You can also arrive by ship, or boat, but the boats will be coming from other cities along the Amazon and the ships I have never done so I can not give any advice there.

Manaus is the largest city inland along the Amazon River. You can fly there directly from Miami and many capitol cities in Latin America, however many of the direct flights to Manaus have in recent years been re-routed through Sao Paulo. This can add up to 24 hours to your travel
time if you are not aware. I thought it was bad a few years ago when we flew from Porto Velho to Manaus (about an hour long flight) Then from Manaus to Sao Paulo to catch the international flight to Miami. Exactly 12 hours after leaving Manaus, we were flying directly over Manaus at 35,000 feet. It is in direct line between Sao Paulo and Miami, however that is about an 8 hour flight, compared to the 5 hours if we could have flown directly. However my last trip from Porto Velho to Dallas beat all my previous records - 36 hours from door to door. Most of that waiting in airports in Brasilia, Sao Paulo, Miami, Charlotte, then finally Dallas. Sometimes the cheapest flight is not always the most direct, but if you don't mind flying a round about route and waiting in airports, and have limited funds, this is one way you can go. But be sure to research thoroughly the best prices and routes before committing yourself to a purchase.

Many people do not allow for the long travel time to get to the Amazon and they are exhausted when they arrive. So I recommend that you allow at least two days for travel, if coming from the States, and more if coming from Europe or Asia.

Once you get there, the things you can do and see in Manaus are many. And that will be the topic of my next posting.

Wednesday, July 2, 2008

How to Travel the Brazilian Amazon Part 1

Having lived in the Amazon basin for over 34 years and travelled back and forth many times between the USA and Brazil, I have learned a few tricks, and also plenty of things NOT to do. Over the next few postings I would like to share some with you.

Many consider the Amazon to be a mysterious place with wild hostile indians, anacondas, piranhas, jaguars and exotic insects.

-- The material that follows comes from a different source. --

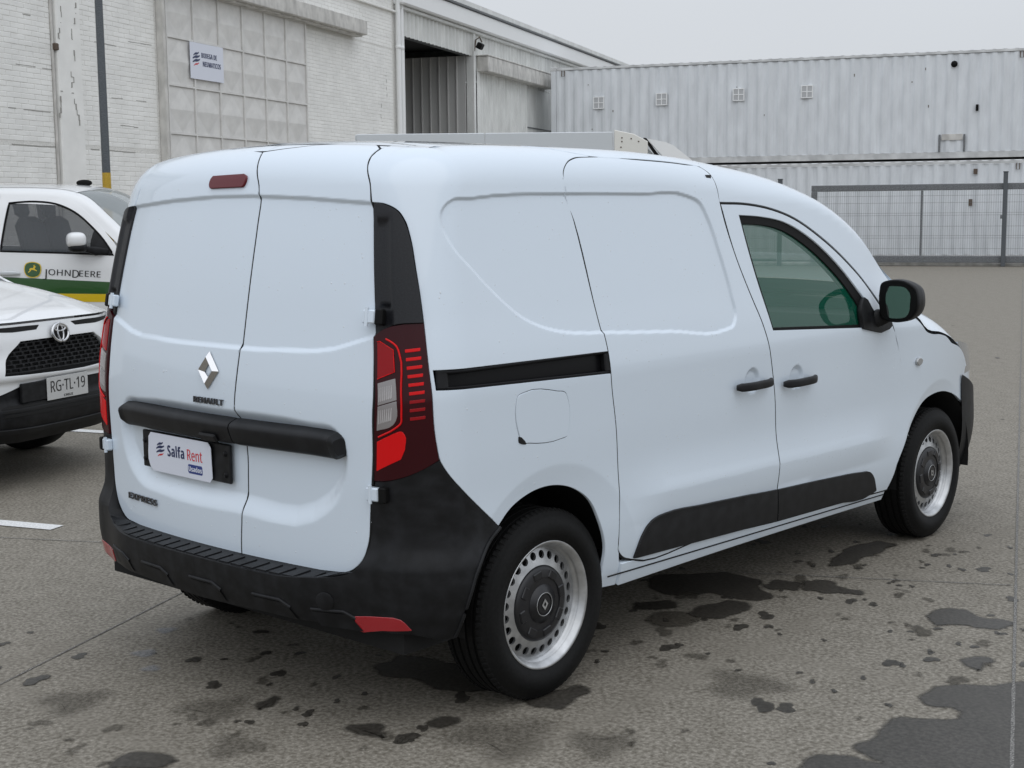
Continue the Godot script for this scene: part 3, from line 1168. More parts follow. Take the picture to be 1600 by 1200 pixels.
# ---------- containers ----------
func build_containers() -> void:
	var b := Basis(Vector3(.9233, 0, -.3841), Vector3.UP, Vector3(.3841, 0, .9233))
	var names := ["weathered white shipping container at ground level, partly behind the mesh gate", "weathered white shipping container on top, with four small square vents along its side"]
	for lv in 2:
		var y: float = [.06, 2.80][lv]
		var H: float = [2.68, 2.83][lv]
		var L := 13.72
		var t := thing("shipping_container", names[lv], "container", Transform3D(b, Vector3(-22.704, y, -28.29)), "shipping containers stacked by the gate")
		var g := Geo.new()
		corrugated(g, .16, L - .16, .17, H - .10, -.012, .28, .036, .26)
		part(t, "corrugated_side", g, M.container_paint)
		g = Geo.new()
		box(g, Vector3(L / 2, H / 2, -2.42), Vector3(L - .3, H - .2, .03))
		box(g, Vector3(L / 2, .10, -1.22), Vector3(L - .2, .06, 2.36))
		part(t, "far_side", g, M.container_paint)
		for x in [.03, L - .03]:
			g = Geo.new()
			box(g, Vector3(x, H / 2, -1.22), Vector3(.03, H - .1, 2.38))
			part(t, "end_wall", g, M.container_paint)
		for x in [.075, L - .075]:
			for z in [-.075, -2.365]:
				bx(t, "corner_post", Vector3(x, H / 2, z + .004), Vector3(.15, H - .02, .15), M.container_paint, .01)
				for yy in [.06, H - .055]:
					bx(t, "corner_casting", Vector3(x, yy, z), Vector3(.178, .118, .162), M.container_rail, .008)
		bx(t, "bottom_rail", Vector3(L / 2, .085, -.045), Vector3(L - .34, .165, .06), M.container_rail, .006)
		bx(t, "underframe", Vector3(L / 2, .06, -1.22), Vector3(L - .36, .10, 2.2), M.dark_gap)
		bx(t, "top_rail", Vector3(L / 2, H - .055, -.035), Vector3(L - .34, .07, .066), M.container_rail, .005)
		g = Geo.new()
		corrugated(g, .17, L - .17, -2.35, -.06, 0.0, .28, .02, .26)
		var r := part(t, "roof_sheet", g, M.container_rail)
		r.transform = Transform3D(Basis(Vector3.RIGHT, -PI / 2), Vector3(0, H - .01, 0))
		r.transform = Transform3D(Basis(Vector3(1, 0, 0), Vector3(0, 0, 1), Vector3(0, 1, 0)), Vector3(0, H - .008, 0))
		for x in [.37, L - .84]:
			g = Geo.new()
			tube(g, [Vector3(x - .04, H - .1, .0), Vector3(x - .04, H - .26, .015), Vector3(x + .04, H - .26, .015), Vector3(x + .04, H - .1, .0)], .013, 6)
			part(t, "lashing_hook", g, M.rust)
		if lv == 1:
			for v in [[1.44, 1.78], [3.29, 1.82], [5.48, 1.87], [7.36, 1.885]]:
				var vent := Node3D.new()
				vent.name = "vent"
				t.add_child(vent, true)
				var c := Vector3(v[0], v[1], .0)
				bx(vent, "vent_plate", c, Vector3(.33, .35, .03), M.container_rail, .004)
				for k in 3:
					bx(vent, "vent_bar", c + Vector3(lerpf(-.15, .15, k / 2.0), 0, .022), Vector3(.028, .34, .02), M.fascia_white, .003)
					bx(vent, "vent_bar", c + Vector3(0, lerpf(-.16, .16, k / 2.0), .021), Vector3(.32, .026, .018), M.fascia_white, .003)
				for a in [-1, 1]:
					for e in [-1, 1]:
						bx(vent, "louvre", c + Vector3(a * .076, e * .08, .016), Vector3(.118, .128, .012), M.louvre, .002)
			g = Geo.new()
			lathe(g, [Vector2(0, .03), Vector2(.07, .03), Vector2(.085, 0)], 20, Transform3D(Basis(Vector3.RIGHT, PI / 2), Vector3(11.2, 2.47, -.01)))
			part(t, "port_cover", g, M.rubber)
			bx(t, "number_tag", Vector3(11.81, 1.31, .0), Vector3(.07, .17, .02), M.rubber, .003)
			g = Geo.new()
			for x in [10.88, 11.51]:
				box(g, Vector3(x, .40, .004), Vector3(.05, .46, .03), .004)
			part(t, "side_bracket", g, M.galvanised)
			g = Geo.new()
			box(g, Vector3(11.2, .56, .0), Vector3(.54, .16, .018), .004)
			part(t, "worn_patch", g, M.dirty_concrete)
			for k in 9:
				bx(t, "dent_mark", Vector3(rng.randf_range(.5, 13.2), rng.randf_range(.3, 2.5), -.010), Vector3(.012 + .014 * rng.randf(), .03 + .05 * rng.randf(), .004), M.rust, .001)
		else:
			bx(t, "number_tag", Vector3(11.82, 2.38, .0), Vector3(.10, .14, .02), M.rust, .003)
			bx(t, "number_tag", Vector3(11.72, 1.56, .0), Vector3(.09, .18, .02), M.rust, .003)
	var kerb := thing("kerb", "low pale concrete kerb under the mesh gate", "kerb", Transform3D(b, Vector3(-10.322, 0, -31.235)))
	kerb.set_meta("kind", "structure")
	bx(kerb, "kerb_stone", Vector3(-3, .045, -.35), Vector3(24, .09, .45), M.dirty_concrete, .02)


func build_gate() -> void:
	var b := Basis(Vector3(.9233, 0, -.3841), Vector3.UP, Vector3(.3841, 0, .9233))
	var at := Transform3D(b, Vector3(-10.322, 0, -31.235))
	var g: Geo
	for sec in [[-4.8, 5.5, true], [-10.5, -5.66, false]]:
		var t := thing("mesh_gate" if sec[2] else "mesh_fence", "long galvanised sliding gate with wire mesh in front of the lower container" if sec[2] else "short length of wire mesh fence left of the sliding gate, seen through the van window", "gate" if sec[2] else "fence", at)
		var m: Material = M.galvanised
		if sec[2]:
			bx(t, "top_rail", Vector3(.35, 2.015, -.06), Vector3(10.3, .16, .10), m, .01)
			bx(t, "bottom_rail", Vector3(.35, .18, -.06), Vector3(10.3, .17, .10), m, .01)
			bx(t, "end_stile", Vector3(-4.725, 1.1, -.06), Vector3(.15, 1.66, .10), m, .01)
			bx(t, "end_stile", Vector3(5.425, 1.1, -.06), Vector3(.15, 1.66, .10), m, .01)
			for x in [-2.01, 2.9]:
				bx(t, "upright", Vector3(x, 1.1, -.06), Vector3(.055, 1.66, .05), m, .005)
		else:
			bx(t, "top_rail", Vector3(-8.1, 2.0, -.06), Vector3(4.8, .05, .05), m, .006)
			bx(t, "bottom_rail", Vector3(-8.1, .16, -.06), Vector3(4.8, .05, .05), m, .006)
		g = Geo.new()
		var x: float = sec[0] + .08
		while x < sec[1]:
			box(g, Vector3(x, 1.1, -.06), Vector3(.0048, 1.7, .0048))
			x += .055
		for y in [.45, .72, .78, 1.02, 1.30, 1.36, 1.62, 1.80]:
			box(g, Vector3((sec[0] + sec[1]) / 2, y, -.053), Vector3(sec[1] - sec[0] - .1, .006, .006))
		part(t, "wire_mesh", g, m, "", "stuff")
	for p in [[0.0, 2.36, "round grey steel gate post, the taller one in the middle of the mesh gate"], [-5.6, 2.26, "grey steel post standing behind the van windscreen pillar, left of the gate"]]:
		var t := thing("gate_post", p[2], "post", at * Transform3D(Basis(), Vector3(p[0], 0, .06)), "posts of the mesh gate")
		bx(t, "shaft", Vector3(0, p[1] / 2, 0), Vector3(.11, p[1], .11), M.pole_grey, .012)
		bx(t, "cap", Vector3(0, p[1] + .01, 0), Vector3(.13, .03, .13), M.pole_grey, .006)
		bx(t, "latch", Vector3(-.07, 1.25, .02), Vector3(.06, .09, .05), M.galvanised, .006)


func build_pole() -> void:
	var t := thing("lamp_pole", "tall dark grey steel pole with a yellow painted foot in front of the brick wall", "pole", Transform3D(Basis(), Vector3(-11.50, 0, -6.31)))
	var g := Geo.new()
	lathe(g, [Vector2(.040, 7.5), Vector2(.050, 2.04)], 20)
	part(t, "shaft", g, M.pole_grey)
	g = Geo.new()
	lathe(g, [Vector2(.0515, 2.04), Vector2(.054, .05)], 20)
	part(t, "yellow_foot", g, M.yellow_paint)
	bx(t, "base_plate", Vector3(0, .02, 0), Vector3(.3, .03, .3), M.pole_grey, .005)


func build_trailer() -> void:
	var b := Basis(Vector3(.7498, 0, -.6616), Vector3.UP, Vector3(.6616, 0, .7498))
	var t := thing("flatbed_trailer", "grey dropside flatbed trailer with white head board, only its top showing over the van roof", "trailer", Transform3D(b, Vector3(-7.692, 0, -6.986)))
	for k in 2:
		var z: float = [0.0, -2.0][k]
		bx(t, "side_board", Vector3(.69, 2.22, z), Vector3(1.38, .29, .04), M.aluminium, .006)
		bx(t, "side_board", Vector3(2.075, 2.22, z), Vector3(1.38, .29, .04), M.aluminium, .006)
		bx(t, "board_rail", Vector3(1.38, 2.07, z + .004), Vector3(2.77, .03, .05), M.fascia_white, .006)
		bx(t, "lower_board", Vector3(1.38, 1.80, z - .01), Vector3(2.77, .5, .03), M.aluminium, .004)
	bx(t, "tail_board", Vector3(.0, 2.0, -1.0), Vector3(.04, .72, 1.95), M.aluminium, .006)
	bx(t, "floor", Vector3(1.4, 1.5, -1.0), Vector3(2.8, .12, 2.05), M.galvanised, .01)
	var g := Geo.new()
	prism(g, PackedVector2Array([Vector2(2.78, 1.3), Vector2(3.14, 1.3), Vector2(3.14, 2.26), Vector2(2.99, 2.34), Vector2(2.78, 2.385)]), .05, Transform3D(Basis(), Vector3(0, 0, -.02)), .006)
	part(t, "corner_plate", g, M.cream_paint)
	bx(t, "head_board", Vector3(3.0, 1.82, -1.05), Vector3(.06, .95, 1.95), M.cream_paint, .006)
	for p in [[2.86, 2.30], [2.86, 2.26], [2.96, 2.29], [3.04, 2.26], [2.85, 2.2]]:
		bx(t, "bolt", Vector3(p[0], p[1], .032), Vector3(.014, .014, .008), M.rust, .002)
	# the leaning white cover with a black edge
	g = Geo.new()
	prism(g, PackedVector2Array([Vector2(3.12, 2.295), Vector2(3.34, 2.25), Vector2(3.42, 2.215), Vector2(3.78, 1.93), Vector2(3.78, 1.3), Vector2(3.55, 1.3), Vector2(3.42, 1.98)]), .05, Transform3D(Basis(), Vector3(0, 0, -.05)), .008)
	part(t, "sloping_cover", g, M.fascia_white)
	g = Geo.new()
	prism(g, PackedVector2Array([Vector2(3.095, 2.30), Vector2(3.125, 2.295), Vector2(3.33, 2.02), Vector2(3.30, 2.0)]), .07, Transform3D(Basis(), Vector3(0, 0, -.05)))
	part(t, "black_seal", g, M.rubber)
	g = Geo.new()
	prism(g, PackedVector2Array([Vector2(3.14, 1.2), Vector2(3.6, 1.2), Vector2(3.6, 1.8), Vector2(3.30, 2.03), Vector2(3.14, 2.2)]), .04, Transform3D(Basis(), Vector3(0, 0, -.12)))
	part(t, "cover_side", g, M.aluminium)
	for x in [.5, 2.2]:
		for z in [-.1, -1.9]:
			var w := simple_wheel(t, .42, .26)
			w.position = Vector3(x, .42, z)
			w.rotation.y = PI / 2 if z > -1 else -PI / 2
	bx(t, "chassis", Vector3(1.5, 1.30, -1.0), Vector3(3.6, .27, 1.0), M.dark_gap)
	for x in [.5, 2.2]:
		bx(t, "axle", Vector3(x, .42, -1.0), Vector3(.12, .12, 1.7), M.dark_gap, .02)
		for z in [-.6, -1.4]:
			bx(t, "spring_hanger", Vector3(x, .85, z), Vector3(.5, .75, .08), M.dark_gap, .02)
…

And this is true. Others are expecting an Indiana Jones type adventure, and are shocked to find that Manaus is a highly industrialized city of 3 million people, and Belem, at the mouth, is also a highly populated area. Porto Velho, where we have lived for 28 years has grown from under 100,000 to over 400,000 and the projection is for it to reach 500,000 in the next few years as construction is begun on the hydroelectric dam on the Rio Madeira.